— START SUPPLIED MATERIAL —

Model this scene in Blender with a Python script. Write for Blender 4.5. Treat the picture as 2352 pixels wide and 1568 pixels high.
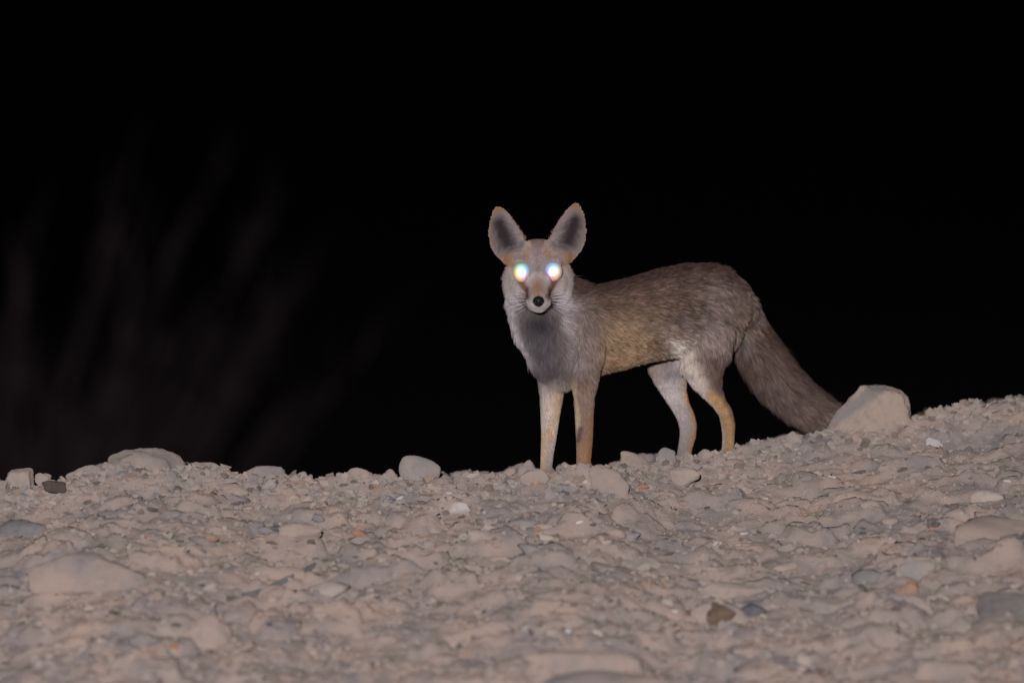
import bpy, bmesh, math, random
import numpy as np
from mathutils import Vector, kdtree

random.seed(7)
rng = np.random.default_rng(11)
scene = bpy.context.scene
col = scene.collection
for o in list(bpy.data.objects):
    bpy.data.objects.remove(o, do_unlink=True)

# ------------------------------------------------------------------ camera
CAM = Vector((0.0, -20.0, 1.30))
AIM = Vector((0.0, 0.0, 0.248))
W_PX, H_PX, PX_M = 2352.0, 1568.0, 1162.0      # layout pixels, pixels per metre at the fox
cam_d = bpy.data.cameras.new('camera')
cam = bpy.data.objects.new('camera', cam_d)
col.objects.link(cam)
cam.location = CAM
cam.rotation_euler = (AIM - CAM).to_track_quat('-Z', 'Y').to_euler()
DIST = (AIM - CAM).length
cam_d.sensor_width = 36.0
cam_d.lens = 36.0 * DIST / (W_PX / PX_M)
cam_d.clip_start = 0.5
cam_d.clip_end = 2000.0
cam_d.dof.use_dof = True
cam_d.dof.focus_distance = DIST + 0.02
cam_d.dof.aperture_fstop = 1.95
scene.camera = cam

# ------------------------------------------------------------------ night sky
world = bpy.data.worlds.new('World')
scene.world = world
world.use_nodes = True
wn = world.node_tree.nodes
wl = world.node_tree.links
sky = wn.new('ShaderNodeTexSky')
sky.sky_type = 'NISHITA'
sky.sun_disc = False
sky.sun_elevation = math.radians(-5.0)
sky.sun_rotation = math.radians(180.0)
bg = wn['Background']
bg.inputs['Strength'].default_value = 0.05
wl.new(sky.outputs['Color'], bg.inputs['Color'])

# ------------------------------------------------------------------ the one lamp: hand searchlight beside the camera
lamp_d = bpy.data.lights.new('searchlight', 'SPOT')
lamp = bpy.data.objects.new('searchlight', lamp_d)
col.objects.link(lamp)
lamp.location = (-0.75, -20.2, 2.35)
lamp.rotation_euler = (Vector((-0.35, 0.0, 0.05)) - lamp.location).to_track_quat('-Z', 'Y').to_euler()
lamp_d.energy = 15000.0
lamp_d.color = (1.0, 0.955, 0.945)
lamp_d.spot_size = math.radians(13.0)
lamp_d.spot_blend = 0.75
lamp_d.shadow_soft_size = 0.09

scene.view_settings.view_transform = 'Standard'
scene.view_settings.look = 'None'
scene.view_settings.gamma = 1.0
scene.view_settings.exposure = 0.0
scene.view_settings.use_curve_mapping = False
scene.cycles.max_bounces = 4

# ------------------------------------------------------------------ helpers
FWD = (AIM - CAM).normalized()
RIGHT = Vector((1, 0, 0))
UP = RIGHT.cross(FWD).normalized()
if UP.z < 0:
    UP = -UP

def ray(px, py):
    k = 1.0 / (PX_M * DIST)
    d = FWD + RIGHT * ((px - W_PX / 2) * k) + UP * ((H_PX / 2 - py) * k)
    return d

def at(px, py, Y):
    d = ray(px, py)
    t = (Y - CAM.y) / d.y
    return CAM + d * t

def project(P):
    """world points (n,3) -> layout pixel coordinates"""
    Q = P - np.array(CAM)
    f = Q @ np.array(FWD)
    s = PX_M * DIST / f
    return W_PX / 2 + (Q @ np.array(RIGHT)) * s, H_PX / 2 - (Q @ np.array(UP)) * s

def lin(c):
    c = np.asarray(c, float) / 255.0
    return np.where(c <= 0.04045, c / 12.92, ((c + 0.055) / 1.055) ** 2.4)

def hash3(ix, iy, iz, seed):
    n = (ix.astype(np.int64) * 374761393 + iy.astype(np.int64) * 668265263 + iz.astype(np.int64) * 2147483647 + seed * 974634777) & 0xFFFFFFFF
    n = ((n ^ (n >> 13)) * 1274126177) & 0xFFFFFFFF
    n = ((n ^ (n >> 15)) * 2246822519) & 0xFFFFFFFF
    return ((n ^ (n >> 16)) & 0xFFFFFF) / float(0xFFFFFF)

def noise3(x, y, z, seed=0):
    x, y, z = np.broadcast_arrays(np.asarray(x, float), np.asarray(y, float), np.asarray(z, float))
    ix, iy, iz = np.floor(x), np.floor(y), np.floor(z)
    fx, fy, fz = x - ix, y - iy, z - iz
    fx, fy, fz = [f * f * (3 - 2 * f) for f in (fx, fy, fz)]
    r = 0.0
    for a in (0, 1):
        for b in (0, 1):
            for c in (0, 1):
                w = (fx if a else 1 - fx) * (fy if b else 1 - fy) * (fz if c else 1 - fz)
                r = r + w * hash3(ix + a, iy + b, iz + c, seed)
    return r * 2 - 1

def fbm(x, y, z, seed=0, octs=4):
    r, a, s = 0.0, 0.5, 1.0
    for k in range(octs):
        r = r + a * noise3(x * s, y * s, z * s, seed + 17 * k)
        a *= 0.5
        s *= 2.03
    return r

def link(o, parent=None, label=None, cat=None, group=None, kind=None):
    col.objects.link(o)
    if parent is not None:
        o.parent = parent
    if label:
        o['label'] = label
    if cat:
        o['category'] = cat
    if group:
        o['group'] = group
    if kind:
        o['kind'] = kind
    return o

def mesh_np(name, V, F, smooth=True):
    """F: (n,3) or (n,4) integer array"""
    F = np.asarray(F, dtype=np.int32)
    V = np.asarray(V, dtype=np.float32)
    me = bpy.data.meshes.new(name)
    k = F.shape[1]
    me.vertices.add(len(V))
    me.vertices.foreach_set('co', V.ravel())
    me.loops.add(F.size)
    me.loops.foreach_set('vertex_index', F.ravel())
    me.polygons.add(len(F))
    me.polygons.foreach_set('loop_start', np.arange(0, F.size, k, dtype=np.int32))
    me.polygons.foreach_set('use_smooth', np.full(len(F), smooth, dtype=bool))
    me.update(calc_edges=True)
    me.validate()
    return me

def set_col(me, C, name='tint'):
    a = me.attributes.new(name, 'FLOAT_COLOR', 'POINT')
    C4 = np.ones((len(C), 4), np.float32)
    C4[:, :3] = C
    a.data.foreach_set('color', C4.ravel())

# ------------------------------------------------------------------ materials
def new_mat(name, rough=0.9, spec=0.15):
    m = bpy.data.materials.new(name)
    m.use_nodes = True
    n, l = m.node_tree.nodes, m.node_tree.links
    b = n['Principled BSDF']
    b.inputs['Roughness'].default_value = rough
    b.inputs['Specular IOR Level'].default_value = spec
    b.inputs['Diffuse Roughness'].default_value = 0.5
    return m, n, l, b

def N(n, t, **kw):
    x = n.new(t)
    for k, v in kw.items():
        setattr(x, k, v)
    return x

def ramp(n, stops, interp='LINEAR'):
    r = n.new('ShaderNodeValToRGB')
    r.color_ramp.interpolation = interp
    e = r.color_ramp.elements
    while len(e) < len(stops):
        e.new(0.5)
    for i, (p, c) in enumerate(stops):
        e[i].position = p
        e[i].color = (*c, 1)
    return r

def noise_tex(n, l, scale, detail=5, rough=0.6, coord=None, dim='3D'):
    t = n.new('ShaderNodeTexNoise')
    t.inputs['Scale'].default_value = scale
    t.inputs['Detail'].default_value = detail
    t.inputs['Roughness'].default_value = rough
    if coord is not None:
        l.new(coord, t.inputs['Vector'])
    return t

def mixc(n, l, a, b, f, mode='MIX'):
    m = n.new('ShaderNodeMix')
    m.data_type = 'RGBA'
    m.blend_type = mode
    for sock, v in ((m.inputs['A'], a), (m.inputs['B'], b), (m.inputs['Factor'], f)):
        if hasattr(v, 'links') or isinstance(v, bpy.types.NodeSocket):
            l.new(v, sock)
        elif isinstance(v, (tuple, list)):
            sock.default_value = (*v, 1)
        else:
            sock.default_value = v
    return m.outputs['Result']

def bump(n, l, b, h, strength, dist):
    x = n.new('ShaderNodeBump')
    x.inputs['Strength'].default_value = strength
    x.inputs['Distance'].default_value = dist
    l.new(h, x.inputs['Height'])
    l.new(x.outputs['Normal'], b.inputs['Normal'])

# dusty limestone soil
def soil_colour(n, l, g):
    n1 = noise_tex(n, l, 8.0, 5, 0.62, g)
    r1 = ramp(n, [(0.30, (0.225, 0.205, 0.218)), (0.42, (0.320, 0.272, 0.262)), (0.56, (0.405, 0.322, 0.288)), (0.72, (0.455, 0.342, 0.292))])
    l.new(n1.outputs['Fac'], r1.inputs['Fac'])
    n2 = noise_tex(n, l, 28, 5, 0.65, g)
    r2 = ramp(n, [(0.28, (0.66, 0.67, 0.72)), (0.42, (1, 1, 1)), (0.75, (1.08, 1.06, 1.04))])
    l.new(n2.outputs['Fac'], r2.inputs['Fac'])
    return mixc(n, l, r1.outputs['Color'], r2.outputs['Color'], 1.0, 'MULTIPLY')

def dusted(n, l, c, g, amount):
    """stone colour under patchy dust of the local soil"""
    t = noise_tex(n, l, 22, 4, 0.6, g)
    r = ramp(n, [(0.34, (amount * .55,) * 3), (0.62, (min(1, amount * 1.25),) * 3)])
    l.new(t.outputs['Fac'], r.inputs['Fac'])
    return mixc(n, l, c, soil_colour(n, l, g), r.outputs['Color'])

def ground_mat():
    m, n, l, b = new_mat('dusty_soil', 0.95, 0.08)
    g = n.new('ShaderNodeNewGeometry').outputs['Position']
    c = soil_colour(n, l, g)
    l.new(c, b.inputs['Base Color'])
    n3 = noise_tex(n, l, 130, 6, 0.7, g)
    bump(n, l, b, n3.outputs['Fac'], 0.8, 0.006)
    return m

STONE_STOPS = [(0.0, (0.29, 0.245, 0.22)), (0.22, (0.34, 0.28, 0.245)), (0.40, (0.26, 0.245, 0.24)),
               (0.55, (0.38, 0.325, 0.29)), (0.66, (0.20, 0.195, 0.21)), (0.75, (0.34, 0.225, 0.16)),
               (0.82, (0.060, 0.054, 0.058)), (0.94, (0.085, 0.066, 0.056)), (1.0, (0.50, 0.46, 0.44))]

def stone_mat():
    m, n, l, b = new_mat('scattered_stone', 0.92, 0.12)
    oi = n.new('ShaderNodeObjectInfo')
    g = n.new('ShaderNodeNewGeometry').outputs['Position']
    n2 = noise_tex(n, l, 45, 5, 0.65, g)
    r2 = ramp(n, [(0.3, (0.72, 0.72, 0.74)), (0.5, (1, 1, 1)), (0.8, (1.12, 1.08, 1.05))])
    l.new(n2.outputs['Fac'], r2.inputs['Fac'])
    l.new(dusted(n, l, mixc(n, l, oi.outputs['Color'], r2.outputs['Color'], 1.0, 'MULTIPLY'), g, 0.30), b.inputs['Base Color'])
    n3 = noise_tex(n, l, 160, 5, 0.7, g)
    bump(n, l, b, n3.outputs['Fac'], 0.6, 0.004)
    return m

def gravel_mat():
    m, n, l, b = new_mat('gravel', 0.94, 0.1)
    a = N(n, 'ShaderNodeAttribute', attribute_name='tint')
    g = n.new('ShaderNodeNewGeometry').outputs['Position']
    n2 = noise_tex(n, l, 90, 4, 0.6, g)
    r2 = ramp(n, [(0.3, (0.8, 0.8, 0.8)), (0.7, (1.1, 1.1, 1.1))])
    l.new(n2.outputs['Fac'], r2.inputs['Fac'])
    l.new(dusted(n, l, mixc(n, l, a.outputs['Color'], r2.outputs['Color'], 1.0, 'MULTIPLY'), g, 0.42), b.inputs['Base Color'])
    return m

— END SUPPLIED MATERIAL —

## WHAT IS BEING ASKED
Restate only the lines running from the start of the material above through the line containing "from mathutils import Vector, kdtree", ends included. No pictures.

## TASK OUTPUT
Model this scene in Blender with a Python script. Write for Blender 4.5. Treat the picture as 2352 pixels wide and 1568 pixels high.
import bpy, bmesh, math, random
import numpy as np
from mathutils import Vector, kdtree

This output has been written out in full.